We have been at some pains to detail the evidence at greater length than would ordinarily be thought necessary on account of appellant’s contention that the evidence does not connect him with the Massey property. The case of Hampton v. State, 138 Tex. Cr. R. 408, 136 S. W. (2d) 820, is cited as supporting appellant’s contention. There, by inadvertence likely, the State left a gap in the evidence which failed to connect Hampton with the stolen car. We discover no such defect here as is apparent from the evidence related.
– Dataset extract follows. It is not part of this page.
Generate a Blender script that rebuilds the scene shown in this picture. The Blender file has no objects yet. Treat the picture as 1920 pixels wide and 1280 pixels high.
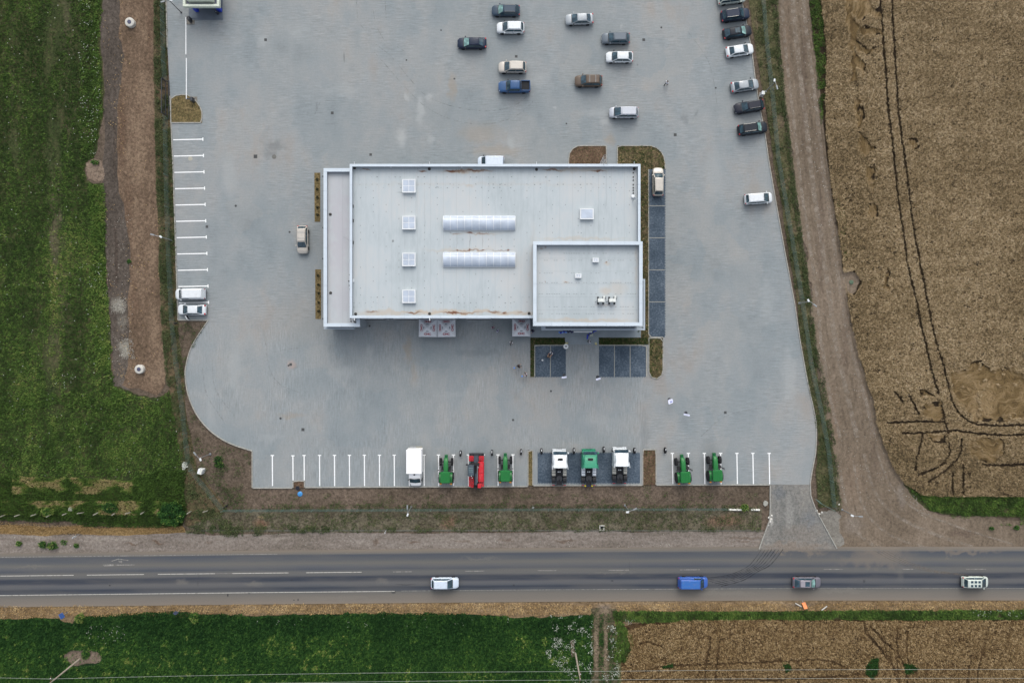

Appellant objected to the testimony of Selvidge and Thomas as to the incident occurring at Chilton Hall, and as to the loss by Selvidge of a tire, wheel and tube, on the ground that it was proof of an extraneous crime which did not come within any exception to the general rule prohibiting such proof. The trial court says in his explanation of the bills (Nos. 1 and 2) complaining of the matters mentioned, that the evidence was admitted upon the question of system and identity of appellant. In Lawrence v. State, 128 Tex. Cr. R. 417, 82 S. W. (2d) 647, we said: “Reverting now to the State’s other contention that proof of the other offenses by appellant was admissible to show ‘system.’ The use of this unqualified term as pointing out another exception to the general rule which excludes proof of extraneous crimes has been productive of much confusion. It has been held many times that the fact that two or more crimes were committed in the same way does not show system. Long v. State, 39 Tex. Cr. R. 537, 546, 47 S. W. 363; Smith v. State, 52 Tex. Cr. R. 80, 105 S. W. 501; Missouri v. State, 109 Tex. Cr. R. 193, 4 S. W. (2d) 68. The mere fact that two or more distinct crimes were committed in the same way, or even in pursuance of the same conspiracy, does not show system. Hunt v. State, 89 Tex. Cr. R. 89, 229 S. W. 869; Cone v. State, 86 Tex. Cr. 291, 216 S. W. 190; Long v. State, 39 Tex. Cr. R. 537, 47 S. W. 363; Smith v. State, 52 Tex. Cr. R. 80, 105 S. W. 501.”

It is our understanding that evidence developing a system used in the commission of crimes is not admissible unless it goes to the identity of accused as the perpetrator of the offense for which he is then on trial, or to show intent, where that is an *54issue, or where it aids in solving some other pertinent issue in the case on trial. From the language of the trial court in explaining certain bills we think it was in connection with the identity of appellant that the term “system” was used. Under the facts here present, however, we question the application of that principle to some of the evidence admitted over objection.

Upon the question of “identity” we are of opinion the trial court properly admitted the evidence of Selvidge and Thomas regarding the incident occurring at Chilton Hall, and the finding of Selvidge’s property in the fugitive car. It will be remembered that no one identified appellant in connection with the Massey theft. The identification of him by Thomas and others was made under such circumstances as permitted proof of other circumstances upon the issue of identity, such as the finding of a hat at the scene of the wrecked car, which hat was subsequently claimed by appellant, and the finding in said car of both Massey’s and Selvidge’s property.

By bill of exception number three appellant complains because of the admission over objection of the testimony of Mr. Harris to the effect that his car which was parked in front of the funeral home had been tampered with on the night Massey’s property was stolen. This evidence was admitted on the ground that it showed system and identity of appellant. The court fell into error in overruling the objection to this evidence. Harris did not discover until the next morning that the lock on the trunk of his car had been broken. There was nothing in the incident to throw light on the identity of appellant as the party who stole Massey’s property. In view of the penalty assessed we are unable to say that proof of the incident mentioned was not appropriated by the jury to the hurt of appellant. It certainly could have been so appropriated.

Bills of exception numbers four and five bring forward complaint that the State proved over objection that complaint had been filed against appellant for speeding on the night in question. The trial court properly concluded that it was error to have admitted this evidence and withdrew it from the jury. Ordinarily we hold that error in admitting such evidence can not be cured by its withdrawal. See Haney v. State, 57 Tex. Cr. R. 158; 122 S. W. 34; Musgrave v. State, 28 Tex. Cr. R. 57, 11 S. W. 927, and other cases cited in Branch’s Ann. Tex. P. C., page 100. Moreover, we would hesitate to reverse the present case for this error alone in view of the withdrawal of the evidence, and the further fact that it was properly in evidence that appellant *55during the effort to evade arrest was driving between 70 and 90 miles per hour, and in view of the further fact that in the cross examination of Mr. Moore, the sheriff, appellant’s attorney developed the fact that three cases were filed against appellant.

Bill of exception number six is only a complaint at the action of the court in overruling the amended motion for new trial. It presents only those points which have already been discussed.

For the error discussed, the judgment is reversed and the cause remanded.